Exercise description
Select each line where the word "scene" appears.

Data extract
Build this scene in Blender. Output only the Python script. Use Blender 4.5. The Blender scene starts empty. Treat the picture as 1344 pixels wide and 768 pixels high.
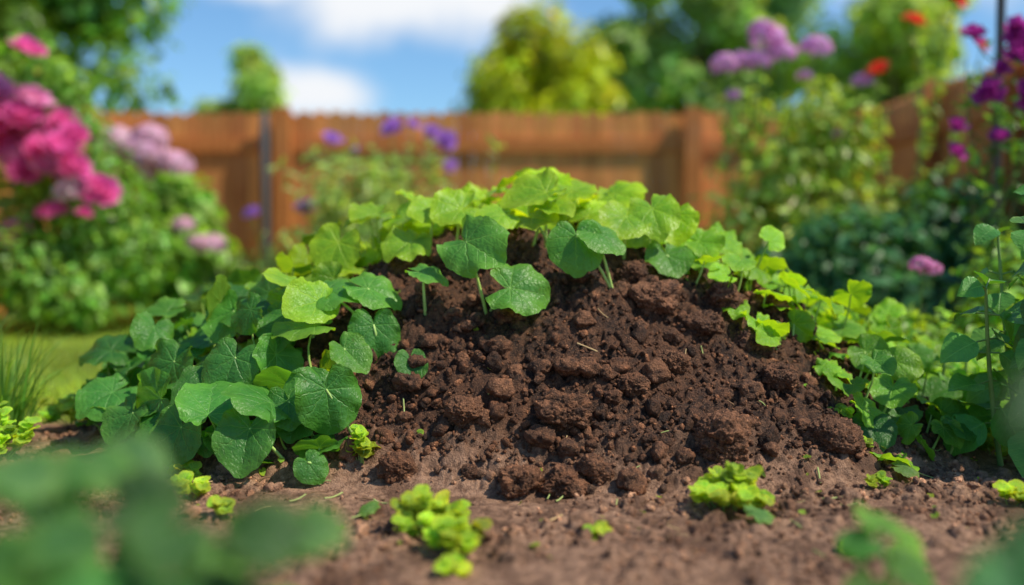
import bpy, math, random
import numpy as np
from math import radians, pi
rng=np.random.default_rng(7); random.seed(7)
sc=bpy.context.scene
# ------------------------------------------------------------------ noise
def _h(ix,iy,iz):
    n=(ix.astype(np.int64)*374761393+iy.astype(np.int64)*668265263+iz.astype(np.int64)*2147483647)&0xffffffff
    n=((n^(n>>13))*1274126177)&0xffffffff
    n=((n^(n>>16))*2246822519)&0xffffffff
    return ((n^(n>>15))&0xffffff)/float(0xffffff)
def vn(x,y,z=None):
    x=np.asarray(x,float);y=np.asarray(y,float)
    flat=z is None
    z=np.zeros_like(x) if z is None else np.asarray(z,float)
    ix=np.floor(x);iy=np.floor(y);iz=np.floor(z)
    fx=x-ix;fy=y-iy;fz=z-iz
    fx=fx*fx*(3-2*fx);fy=fy*fy*(3-2*fy);fz=fz*fz*(3-2*fz)
    r=0
    for a in(0,1):
        for b in(0,1):
            for c in((0,) if flat else (0,1)):
                w=(fx if a else 1-fx)*(fy if b else 1-fy)*(1 if flat else (fz if c else 1-fz))
                r=r+w*_h(ix+a,iy+b,iz+c)
    return r*2-1
def fbm(x,y,z=None,o=4,g=.5):
    r=0;A=1;s=1
    for i in range(o):
        r=r+A*(vn(x*s+17.3*i,y*s-9.1*i) if z is None else vn(x*s+17.3*i,y*s-9.1*i,z*s+3.7*i));A*=g;s*=2.03
    return r
def unit(v):
    v=np.asarray(v,float);return v/(np.linalg.norm(v,axis=-1,keepdims=True)+1e-9)
# ------------------------------------------------------------------ mesh builder
class MB:
    def __init__(s,name,mats):
        s.name=name;s.mats=mats;s.V=[];s.L=[];s.S=[];s.M=[];s.U=[];s.C=[];s.n=0
    def add(s,V,F,mat=0,uv=None,col=(1,1,1)):
        V=np.asarray(V,float);F=np.asarray(F,int);n=len(V)
        s.V.append(V);s.L.append((F+s.n).ravel());s.S.append(np.full(len(F),F.shape[1]))
        s.M.append(np.full(len(F),mat))
        s.U.append(np.zeros((n,3)) if uv is None else np.asarray(uv,float))
        c=np.asarray(col,float)
        if c.ndim==1:c=np.tile(c,(n,1))
        s.C.append(c);s.n+=n
    def inst(s,T,R,P,mat=0,col=None):
        V,F,uv=T;m=len(P)
        if m==0:return
        W=np.einsum('mij,nj->mni',R,V)+np.asarray(P)[:,None,:]
        FF=(F[None]+(np.arange(m)*len(V))[:,None,None]).reshape(-1,F.shape[1])
        c=np.ones((m,3)) if col is None else np.asarray(col,float)
        s.add(W.reshape(-1,3),FF,mat,np.tile(uv,(m,1)),np.repeat(c,len(V),0))
    def tube(s,pts,rad,seg=6,mat=0,col=(1,1,1)):
        pts=np.asarray(pts,float);k=len(pts);rad=np.broadcast_to(np.asarray(rad,float),(k,))
        t=unit(np.gradient(pts,axis=0));up=np.array([.31,.93,.17])
        a=unit(np.cross(t,up));b=np.cross(t,a)
        th=np.arange(seg)*2*pi/seg
        V=pts[:,None]+rad[:,None,None]*(np.cos(th)[None,:,None]*a[:,None]+np.sin(th)[None,:,None]*b[:,None])
        i=np.arange(k-1)[:,None]*seg;j=np.arange(seg)[None];jn=(j+1)%seg
        F=np.stack([i+j,i+jn,i+seg+jn,i+seg+j],-1).reshape(-1,4)
        uv=np.zeros((k*seg,3));uv[:,1]=np.repeat(np.linspace(0,1,k),seg)
        s.add(V.reshape(-1,3),F,mat,uv,col)
        s.add(V[-1],np.arange(seg)[None],mat,None,col)
    def box(s,c,sz,mat=0,col=(1,1,1),yaw=0):
        x,y,z=np.array(sz)/2
        V=np.array([[-x,-y,-z],[x,-y,-z],[x,y,-z],[-x,y,-z],[-x,-y,z],[x,-y,z],[x,y,z],[-x,y,z]])
        ca,sa=math.cos(yaw),math.sin(yaw)
        V=V@np.array([[ca,sa,0],[-sa,ca,0],[0,0,1]])+np.array(c)
        s.add(V,[[0,3,2,1],[4,5,6,7],[0,1,5,4],[1,2,6,5],[2,3,7,6],[3,0,4,7]],mat,None,col)
    def build(s,smooth=True):
        V=np.concatenate(s.V);L=np.concatenate(s.L);S=np.concatenate(s.S);M=np.concatenate(s.M)
        me=bpy.data.meshes.new(s.name)
        me.vertices.add(len(V));me.vertices.foreach_set('co',V.astype(np.float32).ravel())
        me.loops.add(len(L));me.loops.foreach_set('vertex_index',L.astype(np.int32))
        me.polygons.add(len(S));st=np.concatenate([[0],np.cumsum(S)[:-1]])
        me.polygons.foreach_set('loop_start',st.astype(np.int32))
        try: me.polygons.foreach_set('loop_total',S.astype(np.int32))
        except Exception: pass
        me.polygons.foreach_set('material_index',M.astype(np.int32))
        me.polygons.foreach_set('use_smooth',np.full(len(S),smooth))
        a=me.attributes.new('luv','FLOAT_VECTOR','POINT');a.data.foreach_set('vector',np.concatenate(s.U).astype(np.float32).ravel())
        C=np.concatenate(s.C);C=np.concatenate([C,np.ones((len(C),1))],1)
        a=me.attributes.new('tint','FLOAT_COLOR','POINT');a.data.foreach_set('color',C.astype(np.float32).ravel())
        for m in s.mats:me.materials.append(m)
        me.update(calc_edges=True)
        o=bpy.data.objects.new(s.name,me);sc.collection.objects.link(o);return o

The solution
Build this scene in Blender. Output only the Python script. Use Blender 4.5. The Blender scene starts empty. Treat the picture as 1344 pixels wide and 768 pixels high.
sc=bpy.context.scene